### WRITTEN REQUEST
Copy each line of the listing below exactly.

### MATERIAL

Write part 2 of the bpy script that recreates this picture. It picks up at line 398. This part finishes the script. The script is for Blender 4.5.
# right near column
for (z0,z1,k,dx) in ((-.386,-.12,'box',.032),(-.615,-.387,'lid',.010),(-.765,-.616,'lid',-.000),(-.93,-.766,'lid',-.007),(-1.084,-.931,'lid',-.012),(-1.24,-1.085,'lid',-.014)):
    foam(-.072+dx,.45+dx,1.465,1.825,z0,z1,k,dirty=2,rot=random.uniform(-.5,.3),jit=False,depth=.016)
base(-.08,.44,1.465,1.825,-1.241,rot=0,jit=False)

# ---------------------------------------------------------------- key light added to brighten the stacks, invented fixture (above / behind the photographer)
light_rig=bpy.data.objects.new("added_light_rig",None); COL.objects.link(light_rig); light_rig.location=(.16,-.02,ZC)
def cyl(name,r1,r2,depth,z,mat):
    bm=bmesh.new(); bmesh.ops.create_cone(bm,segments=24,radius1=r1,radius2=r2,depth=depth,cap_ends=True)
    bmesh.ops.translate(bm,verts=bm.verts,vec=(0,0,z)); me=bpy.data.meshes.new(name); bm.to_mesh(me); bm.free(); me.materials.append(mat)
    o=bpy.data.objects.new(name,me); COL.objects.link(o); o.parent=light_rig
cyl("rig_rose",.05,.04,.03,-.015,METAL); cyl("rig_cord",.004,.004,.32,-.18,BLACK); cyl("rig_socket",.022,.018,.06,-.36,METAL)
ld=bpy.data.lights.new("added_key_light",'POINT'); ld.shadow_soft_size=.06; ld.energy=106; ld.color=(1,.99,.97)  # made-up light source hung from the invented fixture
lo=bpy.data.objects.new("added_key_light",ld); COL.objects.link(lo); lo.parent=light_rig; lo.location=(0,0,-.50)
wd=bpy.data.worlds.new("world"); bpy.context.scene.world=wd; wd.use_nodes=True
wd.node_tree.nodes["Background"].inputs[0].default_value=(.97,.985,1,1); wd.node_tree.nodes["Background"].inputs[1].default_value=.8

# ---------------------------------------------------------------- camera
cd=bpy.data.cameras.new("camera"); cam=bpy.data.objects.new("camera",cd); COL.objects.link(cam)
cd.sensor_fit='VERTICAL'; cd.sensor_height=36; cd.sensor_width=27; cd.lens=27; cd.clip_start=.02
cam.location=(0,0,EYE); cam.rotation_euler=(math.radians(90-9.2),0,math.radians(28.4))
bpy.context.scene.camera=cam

### SOLUTION FOR THIS EXERCISE
Write part 2 of the bpy script that recreates this picture. It picks up at line 398. This part finishes the script. The script is for Blender 4.5.
# right near column
for (z0,z1,k,dx) in ((-.386,-.12,'box',.032),(-.615,-.387,'lid',.010),(-.765,-.616,'lid',-.000),(-.93,-.766,'lid',-.007),(-1.084,-.931,'lid',-.012),(-1.24,-1.085,'lid',-.014)):
    foam(-.072+dx,.45+dx,1.465,1.825,z0,z1,k,dirty=2,rot=random.uniform(-.5,.3),jit=False,depth=.016)
base(-.08,.44,1.465,1.825,-1.241,rot=0,jit=False)

# ---------------------------------------------------------------- key light added to brighten the stacks, invented fixture (above / behind the photographer)
light_rig=bpy.data.objects.new("added_light_rig",None); COL.objects.link(light_rig); light_rig.location=(.16,-.02,ZC)
def cyl(name,r1,r2,depth,z,mat):
    bm=bmesh.new(); bmesh.ops.create_cone(bm,segments=24,radius1=r1,radius2=r2,depth=depth,cap_ends=True)
    bmesh.ops.translate(bm,verts=bm.verts,vec=(0,0,z)); me=bpy.data.meshes.new(name); bm.to_mesh(me); bm.free(); me.materials.append(mat)
    o=bpy.data.objects.new(name,me); COL.objects.link(o); o.parent=light_rig
cyl("rig_rose",.05,.04,.03,-.015,METAL); cyl("rig_cord",.004,.004,.32,-.18,BLACK); cyl("rig_socket",.022,.018,.06,-.36,METAL)
ld=bpy.data.lights.new("added_key_light",'POINT'); ld.shadow_soft_size=.06; ld.energy=106; ld.color=(1,.99,.97)  # made-up light source hung from the invented fixture
lo=bpy.data.objects.new("added_key_light",ld); COL.objects.link(lo); lo.parent=light_rig; lo.location=(0,0,-.50)
wd=bpy.data.worlds.new("world"); bpy.context.scene.world=wd; wd.use_nodes=True
wd.node_tree.nodes["Background"].inputs[0].default_value=(.97,.985,1,1); wd.node_tree.nodes["Background"].inputs[1].default_value=.8

# ---------------------------------------------------------------- camera
cd=bpy.data.cameras.new("camera"); cam=bpy.data.objects.new("camera",cd); COL.objects.link(cam)
cd.sensor_fit='VERTICAL'; cd.sensor_height=36; cd.sensor_width=27; cd.lens=27; cd.clip_start=.02
cam.location=(0,0,EYE); cam.rotation_euler=(math.radians(90-9.2),0,math.radians(28.4))
bpy.context.scene.camera=cam